--- What you have to do ---
Write each line out again exactly as written.

--- Supplied material ---
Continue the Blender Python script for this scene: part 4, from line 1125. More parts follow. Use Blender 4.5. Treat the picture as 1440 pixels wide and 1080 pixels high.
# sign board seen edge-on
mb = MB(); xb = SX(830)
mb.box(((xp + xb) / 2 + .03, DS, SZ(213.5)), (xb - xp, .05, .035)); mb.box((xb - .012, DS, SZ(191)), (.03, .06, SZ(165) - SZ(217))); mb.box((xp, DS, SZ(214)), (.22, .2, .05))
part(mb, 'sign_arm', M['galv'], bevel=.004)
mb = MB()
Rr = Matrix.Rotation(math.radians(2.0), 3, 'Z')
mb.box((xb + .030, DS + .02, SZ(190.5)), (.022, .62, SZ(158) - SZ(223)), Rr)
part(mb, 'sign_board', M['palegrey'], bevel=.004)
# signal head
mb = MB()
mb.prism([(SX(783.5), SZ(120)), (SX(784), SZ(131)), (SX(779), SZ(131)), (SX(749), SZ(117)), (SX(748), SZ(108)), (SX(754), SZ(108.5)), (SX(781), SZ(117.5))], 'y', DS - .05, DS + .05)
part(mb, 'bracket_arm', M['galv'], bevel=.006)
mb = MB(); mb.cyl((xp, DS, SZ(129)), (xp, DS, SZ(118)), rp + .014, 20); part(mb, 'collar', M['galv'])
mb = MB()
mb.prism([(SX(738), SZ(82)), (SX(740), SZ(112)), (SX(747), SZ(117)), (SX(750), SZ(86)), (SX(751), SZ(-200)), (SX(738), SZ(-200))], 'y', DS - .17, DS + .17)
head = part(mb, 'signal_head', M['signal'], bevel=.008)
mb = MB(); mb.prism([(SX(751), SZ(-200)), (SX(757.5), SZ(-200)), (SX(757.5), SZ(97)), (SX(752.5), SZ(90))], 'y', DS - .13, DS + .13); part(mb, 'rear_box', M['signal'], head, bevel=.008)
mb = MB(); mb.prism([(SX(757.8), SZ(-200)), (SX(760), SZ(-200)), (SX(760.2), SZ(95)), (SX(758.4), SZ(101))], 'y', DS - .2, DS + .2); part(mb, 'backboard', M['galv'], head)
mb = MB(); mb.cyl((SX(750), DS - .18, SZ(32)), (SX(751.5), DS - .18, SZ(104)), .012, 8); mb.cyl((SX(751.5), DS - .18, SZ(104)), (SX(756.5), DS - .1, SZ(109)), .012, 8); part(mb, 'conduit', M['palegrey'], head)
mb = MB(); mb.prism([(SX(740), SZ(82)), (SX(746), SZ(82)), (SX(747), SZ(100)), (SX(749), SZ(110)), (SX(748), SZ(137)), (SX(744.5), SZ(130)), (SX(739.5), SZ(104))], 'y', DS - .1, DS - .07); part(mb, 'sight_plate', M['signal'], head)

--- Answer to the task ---
Continue the Blender Python script for this scene: part 4, from line 1125. More parts follow. Use Blender 4.5. Treat the picture as 1440 pixels wide and 1080 pixels high.
# sign board seen edge-on
mb = MB(); xb = SX(830)
mb.box(((xp + xb) / 2 + .03, DS, SZ(213.5)), (xb - xp, .05, .035)); mb.box((xb - .012, DS, SZ(191)), (.03, .06, SZ(165) - SZ(217))); mb.box((xp, DS, SZ(214)), (.22, .2, .05))
part(mb, 'sign_arm', M['galv'], bevel=.004)
mb = MB()
Rr = Matrix.Rotation(math.radians(2.0), 3, 'Z')
mb.box((xb + .030, DS + .02, SZ(190.5)), (.022, .62, SZ(158) - SZ(223)), Rr)
part(mb, 'sign_board', M['palegrey'], bevel=.004)
# signal head
mb = MB()
mb.prism([(SX(783.5), SZ(120)), (SX(784), SZ(131)), (SX(779), SZ(131)), (SX(749), SZ(117)), (SX(748), SZ(108)), (SX(754), SZ(108.5)), (SX(781), SZ(117.5))], 'y', DS - .05, DS + .05)
part(mb, 'bracket_arm', M['galv'], bevel=.006)
mb = MB(); mb.cyl((xp, DS, SZ(129)), (xp, DS, SZ(118)), rp + .014, 20); part(mb, 'collar', M['galv'])
mb = MB()
mb.prism([(SX(738), SZ(82)), (SX(740), SZ(112)), (SX(747), SZ(117)), (SX(750), SZ(86)), (SX(751), SZ(-200)), (SX(738), SZ(-200))], 'y', DS - .17, DS + .17)
head = part(mb, 'signal_head', M['signal'], bevel=.008)
mb = MB(); mb.prism([(SX(751), SZ(-200)), (SX(757.5), SZ(-200)), (SX(757.5), SZ(97)), (SX(752.5), SZ(90))], 'y', DS - .13, DS + .13); part(mb, 'rear_box', M['signal'], head, bevel=.008)
mb = MB(); mb.prism([(SX(757.8), SZ(-200)), (SX(760), SZ(-200)), (SX(760.2), SZ(95)), (SX(758.4), SZ(101))], 'y', DS - .2, DS + .2); part(mb, 'backboard', M['galv'], head)
mb = MB(); mb.cyl((SX(750), DS - .18, SZ(32)), (SX(751.5), DS - .18, SZ(104)), .012, 8); mb.cyl((SX(751.5), DS - .18, SZ(104)), (SX(756.5), DS - .1, SZ(109)), .012, 8); part(mb, 'conduit', M['palegrey'], head)
mb = MB(); mb.prism([(SX(740), SZ(82)), (SX(746), SZ(82)), (SX(747), SZ(100)), (SX(749), SZ(110)), (SX(748), SZ(137)), (SX(744.5), SZ(130)), (SX(739.5), SZ(104))], 'y', DS - .1, DS - .07); part(mb, 'sight_plate', M['signal'], head)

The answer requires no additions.